### The request
Return each line of the data below exactly, omitting any pictures.

### Data excerpt
□ □ □ □ □
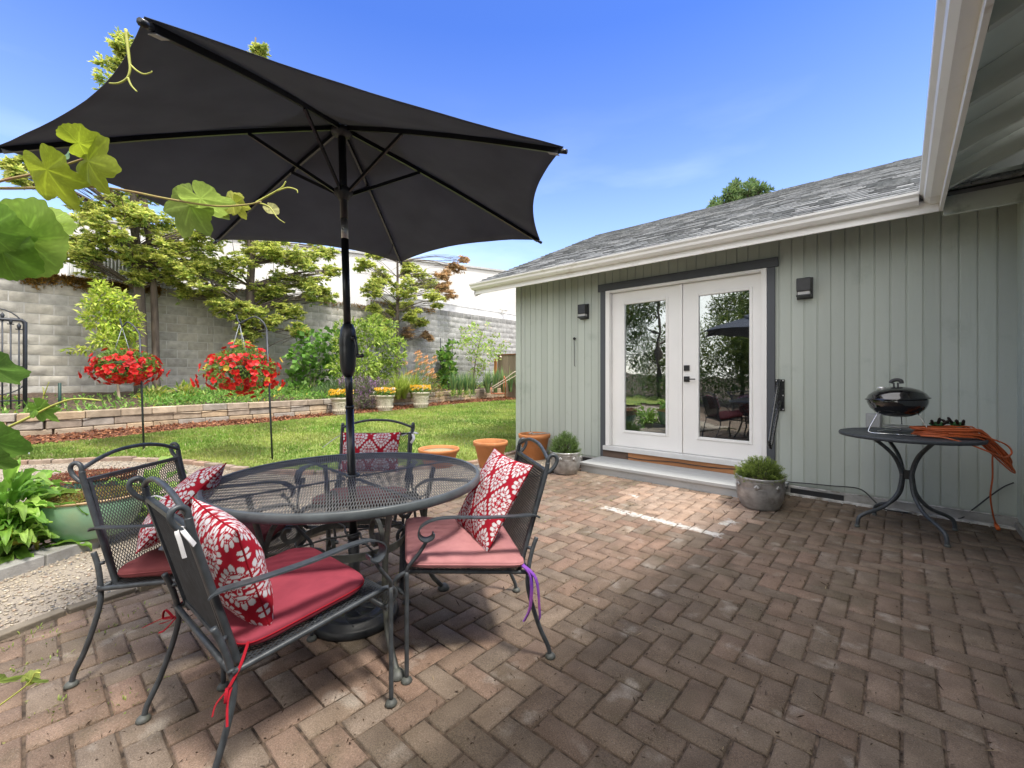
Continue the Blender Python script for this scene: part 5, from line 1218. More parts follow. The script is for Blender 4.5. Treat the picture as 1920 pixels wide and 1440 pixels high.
# ------------------------------------------------------------------ planting
def bedz(p): return hgt(p.x, p.y)+.22+.22*min(1, max(0, (-10.3-p.x)/2.4))
DENS = 2.6
def clump_pts(c, r, n, g, surf=.5, flat=.8):
    u = g.normal(0, 1, (n, 3)); u /= np.linalg.norm(u, axis=1, keepdims=True)
    rad = g.uniform(0, 1, (n, 1))**(.33 if surf < .6 else .2); wob = 1+.22*np.sin(u[:, :1]*5+c[0])*np.cos(u[:, 1:2]*4+c[2])
    return np.array(c)+u*rad*r*wob*np.array([1, 1, flat]), u, rad
def foliage(clumps, per, Ln, Wd, cols, g, up=.4, jit=.6, fold=.2, weights=None, six=False, droop=0., flat=.85, dark=None):
    VV = []; FF = []; CC = []; o = 0
    for c, r in clumps:
        n = max(12, int(per*r*r*DENS)); p, u, rad = clump_pts(c, r, n, g, flat=flat)
        d = u+g.normal(0, jit, (n, 3)); d[:, 2] += up; nn = g.normal(0, .7, (n, 3)); nn[:, 2] += 1
        v, f, k = leafset(p, d, nn, g.uniform(.75, 1.35, n)*Ln, g.uniform(.75, 1.35, n)*Wd, fold, six, droop)
        i = g.choice(len(cols), n, p=weights); col = np.array(cols)[i]*g.uniform(.75, 1.2, (n, 1))*g.uniform(.85, 1.12)
        VV.append(v); FF.append(f+o); CC.append(np.repeat(col, k, 0)); o += len(v)
    return np.concatenate(VV), np.concatenate(FF), np.clip(np.concatenate(CC), 0, 1)
def branches(base, clumps, r0, g, thick=.35, trunk_pts=None, n=8):
    mb = MB(); tp = trunk_pts
    if tp:
        path = smooth_path(tp, 5); m_ = len(path); mb.tube([p+Vector(g.normal(0, r0*.07, 3)) for p in path], [r0*(1-.85*i/(m_-1)) for i in range(m_)], n)
    else: path = [base, base+Vector((0, 0, .1))]
    for c, r in clumps:
        c = Vector(c); q = min(path, key=lambda p: (p-c).length+max(0, (p.z-c.z+.15*(p-c).length))*1.6)
        mid = q.lerp(c, .55)+Vector((0, 0, .06*(c-q).length)); rr_ = max(.004, r0*thick*min(1, .4+r))
        mb.tube(smooth_path([q, mid, c], 4), [rr_*(1-.8*i/8) for i in range(9)], 6, cap=False)
        for _ in range(4):
            e = c+Vector(g.normal(0, r*.55, 3)); s_ = q.lerp(c, g.uniform(.45, 1))
            mb.tube([s_, s_.lerp(e, .5)+Vector((0, 0, .02)), e], [rr_*.35, rr_*.25, rr_*.1], 4, cap=False)
    return mb
def plant(name, label, cat, base, clumps, per, Ln, Wd, cols, seed, r0=.02, stem=True, trunk_pts=None, group=None, pn=('foliage', 'stem'), bark=None, thick=.35, **kw):
    g = np.random.default_rng(seed); t = thing(name, label, cat, base, group=group)
    v, f, c = foliage(clumps, per, Ln, Wd, cols, g, **kw); link(pn[0], raw(pn[0], v, f, leafm, c), t)
    if stem: obj(pn[1], branches(base, clumps, r0, g, thick, trunk_pts), bark or barkm, t)
    return t
def pc(lst, X, jx=.35, seed=0):
    g = random.Random(seed); out = []
    for px, py, rp in lst:
        p = WX(px, py, X+g.uniform(-jx, jx)); t_ = -CB*p.x+CA*p.y; out.append((tuple(p), rp*t_/FOC))
    return out
barkgrey = mat('bark_grey', (.17, .14, .115), .95, 0, .35, 9, .02, 22, stretch=(1, 1, .15), col2=(.08, .06, .05))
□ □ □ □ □
### Result of the exercise
Continue the Blender Python script for this scene: part 5, from line 1218. More parts follow. The script is for Blender 4.5. Treat the picture as 1920 pixels wide and 1440 pixels high.
# ------------------------------------------------------------------ planting
def bedz(p): return hgt(p.x, p.y)+.22+.22*min(1, max(0, (-10.3-p.x)/2.4))
DENS = 2.6
def clump_pts(c, r, n, g, surf=.5, flat=.8):
    u = g.normal(0, 1, (n, 3)); u /= np.linalg.norm(u, axis=1, keepdims=True)
    rad = g.uniform(0, 1, (n, 1))**(.33 if surf < .6 else .2); wob = 1+.22*np.sin(u[:, :1]*5+c[0])*np.cos(u[:, 1:2]*4+c[2])
    return np.array(c)+u*rad*r*wob*np.array([1, 1, flat]), u, rad
def foliage(clumps, per, Ln, Wd, cols, g, up=.4, jit=.6, fold=.2, weights=None, six=False, droop=0., flat=.85, dark=None):
    VV = []; FF = []; CC = []; o = 0
    for c, r in clumps:
        n = max(12, int(per*r*r*DENS)); p, u, rad = clump_pts(c, r, n, g, flat=flat)
        d = u+g.normal(0, jit, (n, 3)); d[:, 2] += up; nn = g.normal(0, .7, (n, 3)); nn[:, 2] += 1
        v, f, k = leafset(p, d, nn, g.uniform(.75, 1.35, n)*Ln, g.uniform(.75, 1.35, n)*Wd, fold, six, droop)
        i = g.choice(len(cols), n, p=weights); col = np.array(cols)[i]*g.uniform(.75, 1.2, (n, 1))*g.uniform(.85, 1.12)
        VV.append(v); FF.append(f+o); CC.append(np.repeat(col, k, 0)); o += len(v)
    return np.concatenate(VV), np.concatenate(FF), np.clip(np.concatenate(CC), 0, 1)
def branches(base, clumps, r0, g, thick=.35, trunk_pts=None, n=8):
    mb = MB(); tp = trunk_pts
    if tp:
        path = smooth_path(tp, 5); m_ = len(path); mb.tube([p+Vector(g.normal(0, r0*.07, 3)) for p in path], [r0*(1-.85*i/(m_-1)) for i in range(m_)], n)
    else: path = [base, base+Vector((0, 0, .1))]
    for c, r in clumps:
        c = Vector(c); q = min(path, key=lambda p: (p-c).length+max(0, (p.z-c.z+.15*(p-c).length))*1.6)
        mid = q.lerp(c, .55)+Vector((0, 0, .06*(c-q).length)); rr_ = max(.004, r0*thick*min(1, .4+r))
        mb.tube(smooth_path([q, mid, c], 4), [rr_*(1-.8*i/8) for i in range(9)], 6, cap=False)
        for _ in range(4):
            e = c+Vector(g.normal(0, r*.55, 3)); s_ = q.lerp(c, g.uniform(.45, 1))
            mb.tube([s_, s_.lerp(e, .5)+Vector((0, 0, .02)), e], [rr_*.35, rr_*.25, rr_*.1], 4, cap=False)
    return mb
def plant(name, label, cat, base, clumps, per, Ln, Wd, cols, seed, r0=.02, stem=True, trunk_pts=None, group=None, pn=('foliage', 'stem'), bark=None, thick=.35, **kw):
    g = np.random.default_rng(seed); t = thing(name, label, cat, base, group=group)
    v, f, c = foliage(clumps, per, Ln, Wd, cols, g, **kw); link(pn[0], raw(pn[0], v, f, leafm, c), t)
    if stem: obj(pn[1], branches(base, clumps, r0, g, thick, trunk_pts), bark or barkm, t)
    return t
def pc(lst, X, jx=.35, seed=0):
    g = random.Random(seed); out = []
    for px, py, rp in lst:
        p = WX(px, py, X+g.uniform(-jx, jx)); t_ = -CB*p.x+CA*p.y; out.append((tuple(p), rp*t_/FOC))
    return out
barkgrey = mat('bark_grey', (.17, .14, .115), .95, 0, .35, 9, .02, 22, stretch=(1, 1, .15), col2=(.08, .06, .05))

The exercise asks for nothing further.